The Paperless Office
Why is it so important for every business owner to get important data off paper and into a computer database as quickly and efficiently as possible? Because that’s the only way you can be sure that the data is safe and instantly available for all facets of your business network.
You can start your paperless office journey by gathering together every piece of paper floating around headquarters and consulting with a data-capture and imaging professional, like ILM Corporation, to determine the best methods and formats for scanning and storing the data contained on that paper digitally.
This might seem like a big expense, especially for a new business that’s trying so hard to be frugal in the nascent stages of its existence. But there are good solid reasons why you need to countenance this expense.
1. Lowering Document Storage Costs
Let’s do a little math: a ream of paper, i.e. 500 individual sheets, weighs 5 pounds. Each one of those sheets can contain about 3,000 characters. A single-byte character set (SBCS) in a line of typical computer code contains 256 characters. So a sheet of paper could hold just about 12 lines of code, if you used both sides, 24 lines.

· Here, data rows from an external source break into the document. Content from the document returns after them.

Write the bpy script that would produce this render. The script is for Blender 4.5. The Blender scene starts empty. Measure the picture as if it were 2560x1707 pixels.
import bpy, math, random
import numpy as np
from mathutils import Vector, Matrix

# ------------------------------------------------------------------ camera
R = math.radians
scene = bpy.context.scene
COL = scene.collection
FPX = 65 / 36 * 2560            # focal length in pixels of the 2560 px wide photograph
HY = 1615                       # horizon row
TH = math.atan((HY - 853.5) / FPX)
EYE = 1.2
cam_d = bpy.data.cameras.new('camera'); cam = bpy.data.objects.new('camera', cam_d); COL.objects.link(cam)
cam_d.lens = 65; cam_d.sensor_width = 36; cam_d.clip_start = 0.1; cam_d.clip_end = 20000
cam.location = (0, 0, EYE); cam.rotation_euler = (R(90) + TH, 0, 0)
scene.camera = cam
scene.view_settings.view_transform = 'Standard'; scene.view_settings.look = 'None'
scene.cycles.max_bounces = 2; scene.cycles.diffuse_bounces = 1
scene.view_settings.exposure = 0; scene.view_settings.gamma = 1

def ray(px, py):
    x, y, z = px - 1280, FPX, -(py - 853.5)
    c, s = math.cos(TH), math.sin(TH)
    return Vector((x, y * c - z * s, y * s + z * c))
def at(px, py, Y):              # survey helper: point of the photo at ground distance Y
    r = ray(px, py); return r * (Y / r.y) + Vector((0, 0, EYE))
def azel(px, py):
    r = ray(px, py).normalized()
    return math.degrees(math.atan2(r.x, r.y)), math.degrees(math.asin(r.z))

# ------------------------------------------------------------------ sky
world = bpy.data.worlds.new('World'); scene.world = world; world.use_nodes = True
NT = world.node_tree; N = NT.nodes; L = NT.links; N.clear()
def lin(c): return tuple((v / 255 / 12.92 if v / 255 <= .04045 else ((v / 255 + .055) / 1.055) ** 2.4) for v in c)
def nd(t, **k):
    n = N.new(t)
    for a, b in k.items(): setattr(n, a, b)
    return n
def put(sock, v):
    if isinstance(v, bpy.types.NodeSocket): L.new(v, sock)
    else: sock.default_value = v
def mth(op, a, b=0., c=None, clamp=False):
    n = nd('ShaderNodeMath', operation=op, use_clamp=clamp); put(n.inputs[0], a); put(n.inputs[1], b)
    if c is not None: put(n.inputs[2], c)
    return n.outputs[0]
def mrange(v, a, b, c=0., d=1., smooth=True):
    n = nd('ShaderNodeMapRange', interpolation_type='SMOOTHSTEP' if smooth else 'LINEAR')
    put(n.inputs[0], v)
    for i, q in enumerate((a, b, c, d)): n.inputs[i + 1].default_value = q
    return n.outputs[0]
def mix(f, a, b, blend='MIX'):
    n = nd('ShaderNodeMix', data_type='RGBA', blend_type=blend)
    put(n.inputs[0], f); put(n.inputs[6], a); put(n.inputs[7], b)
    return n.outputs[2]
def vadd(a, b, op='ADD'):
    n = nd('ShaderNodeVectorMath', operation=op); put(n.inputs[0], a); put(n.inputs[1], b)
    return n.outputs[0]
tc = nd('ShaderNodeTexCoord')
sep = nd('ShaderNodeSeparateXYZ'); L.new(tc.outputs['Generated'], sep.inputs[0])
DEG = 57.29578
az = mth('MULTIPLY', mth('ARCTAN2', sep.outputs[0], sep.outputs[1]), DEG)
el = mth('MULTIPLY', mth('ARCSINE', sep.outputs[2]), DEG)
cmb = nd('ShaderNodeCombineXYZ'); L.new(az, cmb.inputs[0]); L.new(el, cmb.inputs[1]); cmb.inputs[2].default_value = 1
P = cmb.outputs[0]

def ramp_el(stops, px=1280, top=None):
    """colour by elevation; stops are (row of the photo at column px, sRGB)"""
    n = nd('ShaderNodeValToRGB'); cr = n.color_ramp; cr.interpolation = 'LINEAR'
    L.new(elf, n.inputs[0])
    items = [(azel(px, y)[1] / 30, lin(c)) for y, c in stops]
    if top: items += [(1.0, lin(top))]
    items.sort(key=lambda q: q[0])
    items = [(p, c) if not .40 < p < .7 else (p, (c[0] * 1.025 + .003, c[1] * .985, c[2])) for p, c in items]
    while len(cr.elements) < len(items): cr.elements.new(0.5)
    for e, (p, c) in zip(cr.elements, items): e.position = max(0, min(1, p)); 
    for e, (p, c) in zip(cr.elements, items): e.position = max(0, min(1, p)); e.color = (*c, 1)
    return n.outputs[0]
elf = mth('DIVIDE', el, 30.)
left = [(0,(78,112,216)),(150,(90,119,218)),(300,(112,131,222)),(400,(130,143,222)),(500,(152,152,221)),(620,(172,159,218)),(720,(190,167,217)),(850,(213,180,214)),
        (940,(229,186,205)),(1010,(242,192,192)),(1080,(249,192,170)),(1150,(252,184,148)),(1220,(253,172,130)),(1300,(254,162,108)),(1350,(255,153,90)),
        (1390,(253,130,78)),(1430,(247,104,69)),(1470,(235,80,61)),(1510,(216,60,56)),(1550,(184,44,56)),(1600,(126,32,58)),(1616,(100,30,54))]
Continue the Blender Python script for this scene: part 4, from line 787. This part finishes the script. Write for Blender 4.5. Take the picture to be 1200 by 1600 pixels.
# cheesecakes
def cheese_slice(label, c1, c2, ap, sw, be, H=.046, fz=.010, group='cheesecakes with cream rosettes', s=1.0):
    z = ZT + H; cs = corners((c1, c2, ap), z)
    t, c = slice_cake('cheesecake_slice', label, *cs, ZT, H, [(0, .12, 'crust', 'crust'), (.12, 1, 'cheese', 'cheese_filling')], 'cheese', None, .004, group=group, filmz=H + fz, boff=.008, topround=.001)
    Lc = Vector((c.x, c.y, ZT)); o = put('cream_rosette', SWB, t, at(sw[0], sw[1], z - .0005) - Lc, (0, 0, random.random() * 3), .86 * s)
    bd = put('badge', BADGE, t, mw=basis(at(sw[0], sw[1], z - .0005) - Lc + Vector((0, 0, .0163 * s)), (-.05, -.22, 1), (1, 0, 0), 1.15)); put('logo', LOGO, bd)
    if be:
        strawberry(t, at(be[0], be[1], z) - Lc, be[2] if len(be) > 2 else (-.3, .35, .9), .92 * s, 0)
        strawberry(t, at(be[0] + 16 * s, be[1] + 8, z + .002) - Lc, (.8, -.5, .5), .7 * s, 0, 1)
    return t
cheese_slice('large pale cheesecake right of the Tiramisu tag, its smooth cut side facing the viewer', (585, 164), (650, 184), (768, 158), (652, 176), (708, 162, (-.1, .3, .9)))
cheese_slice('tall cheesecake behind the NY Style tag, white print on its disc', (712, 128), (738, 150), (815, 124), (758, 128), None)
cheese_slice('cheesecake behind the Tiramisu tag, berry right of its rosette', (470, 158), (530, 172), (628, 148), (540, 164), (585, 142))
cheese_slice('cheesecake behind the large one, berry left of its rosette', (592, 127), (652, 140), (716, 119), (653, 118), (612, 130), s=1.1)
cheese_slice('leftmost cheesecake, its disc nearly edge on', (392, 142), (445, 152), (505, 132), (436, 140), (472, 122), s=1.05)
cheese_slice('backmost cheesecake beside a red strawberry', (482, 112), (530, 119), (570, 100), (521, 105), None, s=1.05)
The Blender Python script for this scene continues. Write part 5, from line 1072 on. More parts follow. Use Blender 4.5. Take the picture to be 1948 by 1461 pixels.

A typical app, like, say, on your smartphone has about 50-to-100, 000 lines of code. So if you wanted to store that code, for that one app, on paper, it would require 3,125 pieces of paper, or a little over 6 reams, which would weigh about 30 pounds and would probably fill two or three drawers in a typical filing cabinet. And remember, this is for only one app. The average smartphone contains about 75 apps and it would take 2,225 pounds of paper, over a ton, to hold all of the lines of code used to implement those apps on your smartphone.
The bottom-line here, obviously, is that paper is no longer anywhere near efficient enough to be an active storage medium for a growing, new business. If you are storing tons of paper in file drawers, you’re not going to be able to compete in today’s free markets.
2. Improving Office Work Flows
Data is useless unless everyone in your company can easily and efficiently access it, 24-hours per day, and then share that data across all platforms just as easily and efficiently. That’s the way the sales staff can inform the research and development team about which new products are selling the most and where people are using them.
From that sort of shared information comes the kind of innovation to which we’ve all become accustomed. And that sort of innovation can only happen if there is digital access to every bit of information your company has, shared by every employee in all departments.
3. Disaster Recovery
It is currently the hurricane season for the Southeast United States and Hurricane Florence is threatening the coastal areas of the Carolinas. The storm surge predictions are as high as 13-feet and rainfall should hit about 40-inches.
If your company’s headquarters are located anywhere along the potential path of this hurricane, there is a high likelihood that your offices could be disastrously flooded. If any of your crucial records, particularly tax and SEC statements (if you are a publicly-traded company) are not protected by digital storage, in separated, remote locations, your company’s very existence could be in jeopardy.
Just the physical recovery of your office space and furniture will be more than enough to deal with after Florence, but the comfort of knowing that your crucial data is safe will make recovery so much easier and less stressful.